Discourse / September 23, 2009

Why you should play rugby

What is rugby? It’s a full-contact ball game (think of a bloated football) with 15 players on a side. During 40-minute halves, teams make progress through a series of phases of passing the ball down the field — broken up by tackles. Play is continuous; it does not stop with each tackle or dropped ball, but rather one team either secures or loses the ball through a number of different plays. Everyone plays offense, everyone plays defense. The ball can only be passed backwards or laterally and your only real equipment is a mouth-guard. Points are scored when one enters the tryzone (think endzone, football fans) and physically touches the ball to the ground. Those five points are followed by an attempted kick through uprights for two more. Oh, and sometimes we lift people into the air.
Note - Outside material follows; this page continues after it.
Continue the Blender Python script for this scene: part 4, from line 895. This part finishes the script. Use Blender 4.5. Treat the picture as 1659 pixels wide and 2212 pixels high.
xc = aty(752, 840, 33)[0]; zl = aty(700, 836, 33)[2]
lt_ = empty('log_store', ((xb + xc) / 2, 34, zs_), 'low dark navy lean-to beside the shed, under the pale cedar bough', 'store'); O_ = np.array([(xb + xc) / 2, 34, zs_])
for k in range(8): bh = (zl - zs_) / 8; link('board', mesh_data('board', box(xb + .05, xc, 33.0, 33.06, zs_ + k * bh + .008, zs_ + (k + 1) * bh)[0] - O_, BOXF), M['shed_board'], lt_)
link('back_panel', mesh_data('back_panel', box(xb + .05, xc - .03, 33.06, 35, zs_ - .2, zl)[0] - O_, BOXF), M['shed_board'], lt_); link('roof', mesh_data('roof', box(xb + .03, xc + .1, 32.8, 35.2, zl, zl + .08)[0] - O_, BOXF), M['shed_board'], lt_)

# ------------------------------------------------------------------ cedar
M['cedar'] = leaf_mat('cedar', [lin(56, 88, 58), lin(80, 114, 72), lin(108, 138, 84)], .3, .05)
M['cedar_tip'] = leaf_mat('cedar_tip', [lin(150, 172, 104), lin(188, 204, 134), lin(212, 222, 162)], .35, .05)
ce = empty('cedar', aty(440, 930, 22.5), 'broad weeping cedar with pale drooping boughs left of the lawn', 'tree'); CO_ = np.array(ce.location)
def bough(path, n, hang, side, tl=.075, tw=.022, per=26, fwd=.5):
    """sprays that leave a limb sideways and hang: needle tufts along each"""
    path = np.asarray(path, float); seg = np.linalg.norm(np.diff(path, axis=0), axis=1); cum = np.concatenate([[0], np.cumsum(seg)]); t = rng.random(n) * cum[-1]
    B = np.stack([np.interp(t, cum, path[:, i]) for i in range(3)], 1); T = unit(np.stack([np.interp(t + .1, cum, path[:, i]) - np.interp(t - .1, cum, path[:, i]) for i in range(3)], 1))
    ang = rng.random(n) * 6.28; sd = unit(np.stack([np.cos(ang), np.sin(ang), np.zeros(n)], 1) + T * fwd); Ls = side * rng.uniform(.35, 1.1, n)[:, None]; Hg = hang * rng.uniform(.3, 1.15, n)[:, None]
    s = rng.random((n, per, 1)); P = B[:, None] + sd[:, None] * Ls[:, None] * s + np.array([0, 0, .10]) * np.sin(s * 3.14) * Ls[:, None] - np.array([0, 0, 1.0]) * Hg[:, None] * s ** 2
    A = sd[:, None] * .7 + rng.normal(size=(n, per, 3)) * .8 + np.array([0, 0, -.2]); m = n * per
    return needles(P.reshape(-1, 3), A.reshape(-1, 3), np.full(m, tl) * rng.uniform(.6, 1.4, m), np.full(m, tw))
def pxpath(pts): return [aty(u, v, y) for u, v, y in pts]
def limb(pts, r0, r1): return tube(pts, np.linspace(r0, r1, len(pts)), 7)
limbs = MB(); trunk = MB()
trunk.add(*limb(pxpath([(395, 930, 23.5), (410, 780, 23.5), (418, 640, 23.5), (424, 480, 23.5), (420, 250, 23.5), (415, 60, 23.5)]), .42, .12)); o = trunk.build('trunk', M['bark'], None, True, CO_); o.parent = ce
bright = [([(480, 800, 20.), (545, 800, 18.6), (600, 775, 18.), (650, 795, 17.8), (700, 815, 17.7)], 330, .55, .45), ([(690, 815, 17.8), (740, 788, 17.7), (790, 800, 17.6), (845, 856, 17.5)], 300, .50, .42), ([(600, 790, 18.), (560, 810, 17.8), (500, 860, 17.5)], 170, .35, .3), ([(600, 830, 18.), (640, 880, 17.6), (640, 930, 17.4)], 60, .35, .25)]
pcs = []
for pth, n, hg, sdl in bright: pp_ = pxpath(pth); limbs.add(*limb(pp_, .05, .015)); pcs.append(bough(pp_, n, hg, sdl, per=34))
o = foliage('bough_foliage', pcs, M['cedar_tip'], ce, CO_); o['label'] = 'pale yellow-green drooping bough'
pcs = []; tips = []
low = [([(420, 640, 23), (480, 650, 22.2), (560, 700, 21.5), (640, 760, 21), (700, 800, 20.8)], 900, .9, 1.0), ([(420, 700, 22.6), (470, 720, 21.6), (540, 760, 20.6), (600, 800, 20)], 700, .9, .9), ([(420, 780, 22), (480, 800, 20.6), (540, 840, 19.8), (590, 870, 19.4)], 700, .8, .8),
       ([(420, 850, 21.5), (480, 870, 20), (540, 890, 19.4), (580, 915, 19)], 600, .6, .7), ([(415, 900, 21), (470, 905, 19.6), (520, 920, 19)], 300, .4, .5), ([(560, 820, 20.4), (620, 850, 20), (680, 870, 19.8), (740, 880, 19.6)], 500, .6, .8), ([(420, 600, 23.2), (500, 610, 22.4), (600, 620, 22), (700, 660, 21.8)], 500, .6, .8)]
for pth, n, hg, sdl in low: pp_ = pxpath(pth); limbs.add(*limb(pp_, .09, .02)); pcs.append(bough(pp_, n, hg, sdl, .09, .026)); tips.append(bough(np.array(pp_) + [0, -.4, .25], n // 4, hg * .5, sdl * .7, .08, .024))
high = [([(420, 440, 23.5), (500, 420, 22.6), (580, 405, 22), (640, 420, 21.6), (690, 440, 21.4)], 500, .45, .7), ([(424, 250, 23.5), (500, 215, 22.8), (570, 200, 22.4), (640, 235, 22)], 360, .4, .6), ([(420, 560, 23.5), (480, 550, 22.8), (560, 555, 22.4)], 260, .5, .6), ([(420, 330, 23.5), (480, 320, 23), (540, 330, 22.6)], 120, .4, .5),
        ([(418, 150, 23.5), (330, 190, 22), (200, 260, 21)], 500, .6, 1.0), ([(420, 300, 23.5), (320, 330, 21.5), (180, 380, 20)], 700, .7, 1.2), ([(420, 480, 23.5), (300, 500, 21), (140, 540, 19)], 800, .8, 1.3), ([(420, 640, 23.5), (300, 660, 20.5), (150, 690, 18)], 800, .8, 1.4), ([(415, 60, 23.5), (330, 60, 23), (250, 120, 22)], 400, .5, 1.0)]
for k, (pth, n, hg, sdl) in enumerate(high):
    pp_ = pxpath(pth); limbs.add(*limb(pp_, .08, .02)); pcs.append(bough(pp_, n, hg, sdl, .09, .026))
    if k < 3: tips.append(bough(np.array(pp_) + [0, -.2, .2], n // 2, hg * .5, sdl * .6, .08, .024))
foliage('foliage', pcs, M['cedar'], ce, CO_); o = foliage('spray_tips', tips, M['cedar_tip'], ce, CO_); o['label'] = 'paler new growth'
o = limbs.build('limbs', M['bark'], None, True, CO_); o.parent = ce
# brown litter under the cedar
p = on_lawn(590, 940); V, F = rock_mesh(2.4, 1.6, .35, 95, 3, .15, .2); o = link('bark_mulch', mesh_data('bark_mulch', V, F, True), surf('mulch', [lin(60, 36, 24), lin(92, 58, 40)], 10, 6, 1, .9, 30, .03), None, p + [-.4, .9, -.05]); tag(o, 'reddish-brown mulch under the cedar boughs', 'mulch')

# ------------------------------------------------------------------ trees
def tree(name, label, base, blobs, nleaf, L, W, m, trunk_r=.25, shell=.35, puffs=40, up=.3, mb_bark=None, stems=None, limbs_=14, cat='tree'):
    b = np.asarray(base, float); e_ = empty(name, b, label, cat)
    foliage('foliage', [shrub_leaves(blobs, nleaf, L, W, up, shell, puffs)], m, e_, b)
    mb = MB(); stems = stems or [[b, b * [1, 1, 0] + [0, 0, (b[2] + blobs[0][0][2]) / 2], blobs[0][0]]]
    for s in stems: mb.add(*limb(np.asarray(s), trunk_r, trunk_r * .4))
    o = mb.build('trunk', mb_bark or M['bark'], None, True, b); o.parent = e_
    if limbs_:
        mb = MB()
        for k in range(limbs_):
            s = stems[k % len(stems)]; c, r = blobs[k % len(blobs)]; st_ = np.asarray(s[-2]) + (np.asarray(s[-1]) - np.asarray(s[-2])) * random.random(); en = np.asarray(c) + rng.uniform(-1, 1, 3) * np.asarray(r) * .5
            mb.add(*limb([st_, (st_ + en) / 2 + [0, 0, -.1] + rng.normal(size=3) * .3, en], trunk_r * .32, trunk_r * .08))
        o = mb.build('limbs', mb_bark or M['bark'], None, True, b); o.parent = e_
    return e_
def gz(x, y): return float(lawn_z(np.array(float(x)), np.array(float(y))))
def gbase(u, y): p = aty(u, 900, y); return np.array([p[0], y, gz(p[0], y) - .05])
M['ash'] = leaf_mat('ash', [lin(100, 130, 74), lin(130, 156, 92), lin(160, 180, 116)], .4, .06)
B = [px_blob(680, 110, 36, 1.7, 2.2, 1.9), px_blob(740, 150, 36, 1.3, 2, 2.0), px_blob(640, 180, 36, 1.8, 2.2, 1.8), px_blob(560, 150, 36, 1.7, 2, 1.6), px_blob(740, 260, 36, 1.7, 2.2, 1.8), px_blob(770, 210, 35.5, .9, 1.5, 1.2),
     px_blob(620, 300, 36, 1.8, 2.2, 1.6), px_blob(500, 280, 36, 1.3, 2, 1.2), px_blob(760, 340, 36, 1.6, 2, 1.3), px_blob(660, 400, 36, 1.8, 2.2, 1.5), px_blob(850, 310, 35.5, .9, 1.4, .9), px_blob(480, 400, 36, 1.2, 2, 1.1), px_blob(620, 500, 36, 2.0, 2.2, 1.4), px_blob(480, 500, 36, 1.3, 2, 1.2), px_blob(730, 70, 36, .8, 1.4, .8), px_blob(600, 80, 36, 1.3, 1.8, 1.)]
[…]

Yes, this stalwart game is at the core of English sports culture and has spread across Europe and beyond. It is now the national sport in New Zealand, South Africa, and Wales. This wondrous sport has even made it to the United States, as long ago as the early 1800s. Though strong on the coasts, rugby continues to grow in the Midwest, too. Over my four years in high school up in Minnesota, I saw my league practically double in size, new teams forming each year.

And finally, this foreign import has found its way to Knox College. Knox’s women’s rugby team was founded in the spring of 2008 and we’ve played both fall and spring seasons ever since. Men on campus, sad to miss out on all the fun, are now at work to establish a men’s side, too.

Which brings me to the point of my piece: YOU SHOULD PLAY RUGBY.

“Who, me?” you may ask, dear reader. And yes, I mean you. Be you the new first year trying to find the niche on campus to make your own, the sophomore who would curiously watch us on your way to dinner last year, or the jaded senior who feels you’ve seen all Knox has to offer — we want you.

The most frequent reason I hear from people shying away from giving rugby a try is that you’ve never played before. Hell, you’ve never even seen a rugby ball, let alone a game. You can’t tell a ruck from a maul, and would probably just be weirded out to see us form a scrum.

To you I say “So what?” You are here on campus to try new things and learn – both inside and outside of the classroom. You took calculus without knowing how to integrate the simplest of equations and/or began studying poetry not at all sure what iambic pentameter really was.

How did you overcome these ignorant woes? You went to class! And so, what is the cure for your dearth of rugby knowledge? You come to practice!

Since founding the team with a high school comrade our freshman year at Knox, we have been the only two players to have any substantial playing experience coming in. Yet, the team endures season to season because people did precisely what you can do now – they came to practice and learned.

Now, you may say “But how do I know if I can play?” I answer you that one of the best aspects of rugby is that there is a position for people of all types. So you’re small and agile? Come play wing for us and dart past people as you breakaway down the field. So you’re big and solid? Come play prop in our scrums and make some mad tackles.

If you come work with us, we’ll work with you.

With all these great reasons to come to rugby, I’m sure some of you are still on the fence. So let me speak briefly of rugby culture. No, I don’t mean the drinking and the sexual innuendo. I mean the tradition in rugby in which after 80 minutes of bruising, stepping on, and struggling against the other team, you come together in a post-game social. Here you eat and converse with the person who an hour ago had their cleats digging into your hip or who you threw to the ground three times in one half. I’ve played other sports, and to socialize with the opponent after would be laughable, so much animosity built up over the game. It is just not so with rugby.

See you on the pitch!


We are a club sport, and practice just three days a week: Monday, Tuesday, and Thursday from 5-6:30 p.m. on Post Lawn. Games are on Saturdays.

I invite you to come and watch a practice, come give it a go. You can even come with us to a match – our first, this upcoming Saturday. If something conflicts with one of the days or overlaps with half of practice – that’s fine. We have players who arrive late, leave early, or have to skip a practice.